— WHAT YOU SHOULD DO —
Copy from the first line below down to and including the line with "COL = S.collection". Skip the pictures.

-.-.-

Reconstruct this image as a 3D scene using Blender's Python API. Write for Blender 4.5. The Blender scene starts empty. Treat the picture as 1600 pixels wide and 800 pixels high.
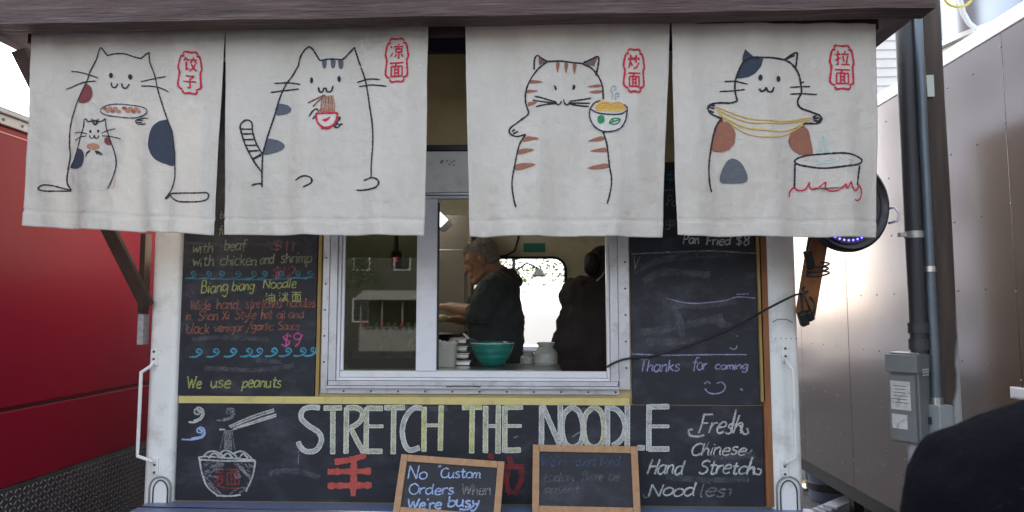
import bpy, bmesh, math, random
from mathutils import Vector, Matrix, Euler, noise
R = math.radians
rnd = random.Random(7)
S = bpy.context.scene
COL = S.collection

# ------------------------------------------------------------------ camera, sky, sun, exposure
F = 1050.0                                  # focal length in pixels of the 1600 px photograph
CAM = Vector((0.0, -3.0, 1.65))
ROT = Euler((R(90 + 4.68), 0, R(2.3)))
cd = bpy.data.cameras.new('camera'); co = bpy.data.objects.new('camera', cd); COL.objects.link(co)
co.location = CAM; co.rotation_euler = ROT
cd.sensor_width = 36; cd.lens = F / 1600 * 36; cd.clip_start = .05; cd.clip_end = 2000
S.camera = co
cd.dof.use_dof = True; cd.dof.focus_distance = 2.9; cd.dof.aperture_fstop = 4.0
W = bpy.data.worlds.new('World'); S.world = W; W.use_nodes = True
SUN_DIR = Vector((-.68, .73, 0)).normalized(); SUN_EL = R(36)
to_sun = Vector((SUN_DIR.x * math.cos(SUN_EL), SUN_DIR.y * math.cos(SUN_EL), math.sin(SUN_EL)))
sk = W.node_tree.nodes.new('ShaderNodeTexSky'); sk.sky_type = 'NISHITA'; sk.sun_disc = False
sk.sun_elevation = SUN_EL; sk.sun_rotation = math.atan2(to_sun.x, to_sun.y)
sk.air_density = 1.0; sk.dust_density = 2.5; sk.ozone_density = 1.2
bg = W.node_tree.nodes['Background']; bg.inputs[1].default_value = .15
hsv = W.node_tree.nodes.new('ShaderNodeHueSaturation'); hsv.inputs['Saturation'].default_value = .38      # thin high overcast
W.node_tree.links.new(sk.outputs[0], hsv.inputs['Color']); W.node_tree.links.new(hsv.outputs[0], bg.inputs[0])
sd = bpy.data.lights.new('sun', 'SUN'); sd.energy = 4.0; sd.angle = R(.5); sd.color = (1, .93, .83)
so = bpy.data.objects.new('sun', sd); COL.objects.link(so)
so.rotation_euler = to_sun.to_track_quat('Z', 'Y').to_euler()
S.view_settings.view_transform = 'Standard'; S.view_settings.look = 'None'
S.view_settings.exposure = 2.05; S.view_settings.gamma = 1
S.cycles.max_bounces = 8

RM = ROT.to_matrix()
def ray(px, py): return RM @ Vector(((px - 800) / F, (400 - py) / F, -1))
def at(px, py, Y=0.0):
    d = ray(px, py); return CAM + d * ((Y - CAM.y) / d.y)
def atx(px, py, X):
    d = ray(px, py); return CAM + d * ((X - CAM.x) / d.x)

# ------------------------------------------------------------------ materials
MATS = {}
def mat(name, col, rough=.6, metal=0, var=.12, vscale=6, bump=.15, bscale=60, spec=.5, coat=0, stretch=(1,1,1),
        dirt=None, dirt_amt=.4, dirt_scale=9, sheen=0, transl=0):
    if name in MATS: return MATS[name]
    m = bpy.data.materials.new(name); m.use_nodes = True; nt = m.node_tree; N = nt.nodes; L = nt.links
    b = N['Principled BSDF']
    b.inputs['Roughness'].default_value = rough; b.inputs['Metallic'].default_value = metal
    b.inputs['Specular IOR Level'].default_value = spec; b.inputs['Coat Weight'].default_value = coat
    if sheen: b.inputs['Sheen Weight'].default_value = sheen
    tc = N.new('ShaderNodeTexCoord'); mp = N.new('ShaderNodeMapping'); mp.inputs['Scale'].default_value = stretch
    L.new(tc.outputs['Object'], mp.inputs['Vector'])
    n1 = N.new('ShaderNodeTexNoise'); n1.inputs['Scale'].default_value = vscale; n1.inputs['Detail'].default_value = 6
    L.new(mp.outputs[0], n1.inputs['Vector'])
    mx = N.new('ShaderNodeMix'); mx.data_type = 'RGBA'
    c = Vector(col[:3])
    mx.inputs['A'].default_value = (*(c * (1 - var * 1.6)), 1); mx.inputs['B'].default_value = (*[min(1, v * (1 + var * 1.6)) for v in c], 1)
    L.new(n1.outputs['Fac'], mx.inputs['Factor']); out = mx.outputs['Result']
    if dirt:
        n3 = N.new('ShaderNodeTexNoise'); n3.inputs['Scale'].default_value = dirt_scale; n3.inputs['Detail'].default_value = 10
        n3.inputs['Roughness'].default_value = .7
        L.new(mp.outputs[0], n3.inputs['Vector'])
        cr = N.new('ShaderNodeValToRGB'); cr.color_ramp.elements[0].position = .5; cr.color_ramp.elements[1].position = .72
        cr.color_ramp.elements[1].color = (dirt_amt,) * 3 + (1,)
        L.new(n3.outputs['Fac'], cr.inputs[0])
        m2 = N.new('ShaderNodeMix'); m2.data_type = 'RGBA'; L.new(cr.outputs[0], m2.inputs['Factor'])
        L.new(out, m2.inputs['A']); m2.inputs['B'].default_value = (*dirt, 1); out = m2.outputs['Result']
    L.new(out, b.inputs['Base Color'])
    if bump:
        n2 = N.new('ShaderNodeTexNoise'); n2.inputs['Scale'].default_value = bscale; n2.inputs['Detail'].default_value = 8
        L.new(mp.outputs[0], n2.inputs['Vector'])
        bp = N.new('ShaderNodeBump'); bp.inputs['Strength'].default_value = bump; bp.inputs['Distance'].default_value = .01
        L.new(n2.outputs['Fac'], bp.inputs['Height']); L.new(bp.outputs[0], b.inputs['Normal'])
    if transl:
        tr = N.new('ShaderNodeBsdfTranslucent'); L.new(out, tr.inputs[0])
        ms = N.new('ShaderNodeMixShader'); ms.inputs[0].default_value = transl
        L.new(b.outputs[0], ms.inputs[1]); L.new(tr.outputs[0], ms.inputs[2])
        L.new(ms.outputs[0], N['Material Output'].inputs[0])
    MATS[name] = m; return m

def emit(name, col, s):
    if name in MATS: return MATS[name]
    m = bpy.data.materials.new(name); m.use_nodes = True; N = m.node_tree.nodes
    N['Principled BSDF'].inputs['Base Color'].default_value = (*col, 1)
    N['Principled BSDF'].inputs['Emission Color'].default_value = (*col, 1)
    N['Principled BSDF'].inputs['Emission Strength'].default_value = s
    MATS[name] = m; return m

def glass(name, tint=(.9, .95, .92), ior=1.5):
    if name in MATS: return MATS[name]
    m = bpy.data.materials.new(name); m.use_nodes = True; N = m.node_tree.nodes; L = m.node_tree.links
    t = N.new('ShaderNodeBsdfTransparent'); t.inputs[0].default_value = (*tint, 1)
    g = N.new('ShaderNodeBsdfGlossy'); g.inputs['Roughness'].default_value = .015; g.inputs[0].default_value = (1, 1, 1, 1)
    f = N.new('ShaderNodeFresnel'); f.inputs[0].default_value = ior
    ms = N.new('ShaderNodeMixShader'); L.new(f.outputs[0], ms.inputs[0]); L.new(t.outputs[0], ms.inputs[1]); L.new(g.outputs[0], ms.inputs[2])
    L.new(ms.outputs[0], N['Material Output'].inputs[0]); MATS[name] = m; return m

def chalk(name, col, dens=.6, grain=330):
    """chalk dust: grains of colour with the board showing between them"""
    if name in MATS: return MATS[name]
    m = bpy.data.materials.new(name); m.use_nodes = True; N = m.node_tree.nodes; L = m.node_tree.links
    b = N['Principled BSDF']; b.inputs['Base Color'].default_value = (*col, 1); b.inputs['Roughness'].default_value = .95
    b.inputs['Specular IOR Level'].default_value = .1
    tc = N.new('ShaderNodeTexCoord'); n = N.new('ShaderNodeTexNoise'); n.inputs['Scale'].default_value = grain; n.inputs['Detail'].default_value = 4
    L.new(tc.outputs['Object'], n.inputs['Vector'])
    n2 = N.new('ShaderNodeTexNoise'); n2.inputs['Scale'].default_value = 22; L.new(tc.outputs['Object'], n2.inputs['Vector'])
    ad = N.new('ShaderNodeMath'); ad.operation = 'MULTIPLY_ADD'; ad.inputs[1].default_value = .25
    L.new(n2.outputs['Fac'], ad.inputs[0]); L.new(n.outputs['Fac'], ad.inputs[2])
    mr = N.new('ShaderNodeMapRange'); c0 = .80 - dens * .36
    mr.inputs['From Min'].default_value = c0 - .12; mr.inputs['From Max'].default_value = c0 + .14
    L.new(ad.outputs[0], mr.inputs['Value'])
    t = N.new('ShaderNodeBsdfTransparent'); ms = N.new('ShaderNodeMixShader')
    mm = N.new('ShaderNodeMath'); mm.operation = 'MULTIPLY'; mm.inputs[1].default_value = min(1, .5 + dens * .8)
    L.new(mr.outputs[0], mm.inputs[0]); L.new(mm.outputs[0], ms.inputs[0])
    L.new(t.outputs[0], ms.inputs[1]); L.new(b.outputs[0], ms.inputs[2])
    L.new(ms.outputs[0], N['Material Output'].inputs[0]); MATS[name] = m; return m

# ------------------------------------------------------------------ objects and meshes
def tag(o, label=None, cat=None, group=None, kind=None):
    if label: o['label'] = label
    if cat: o['category'] = cat
    if group: o['group'] = group
    if kind: o['kind'] = kind
    return o
def thing(name, label, cat, loc=(0, 0, 0), group=None):
    o = bpy.data.objects.new(name, None); COL.objects.link(o); o.location = loc; o.empty_display_size = .1
    return tag(o, label, cat, group)
def wpos(p):
    v = Vector()
    while p is not None: v += p.location; p = p.parent
    return v
def link(name, me, parent=None, loc=None):
    o = bpy.data.objects.new(name, me); COL.objects.link(o)
    if parent is not None:
        o.parent = parent
        o.location = (Vector(loc) if loc is not None else Vector()) - wpos(parent)
    elif loc is not None: o.location = loc
    return o
def copy_tree(o, off, parent=None):
    c = o.copy(); COL.objects.link(c)
    if parent is not None: c.parent = parent
    else: c.location = o.location + Vector(off)
    for ch in list(o.children): copy_tree(ch, off, c)
    return c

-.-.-

— ANSWER TO THIS EXERCISE —
Reconstruct this image as a 3D scene using Blender's Python API. Write for Blender 4.5. The Blender scene starts empty. Treat the picture as 1600 pixels wide and 800 pixels high.
import bpy, bmesh, math, random
from mathutils import Vector, Matrix, Euler, noise
R = math.radians
rnd = random.Random(7)
S = bpy.context.scene
COL = S.collection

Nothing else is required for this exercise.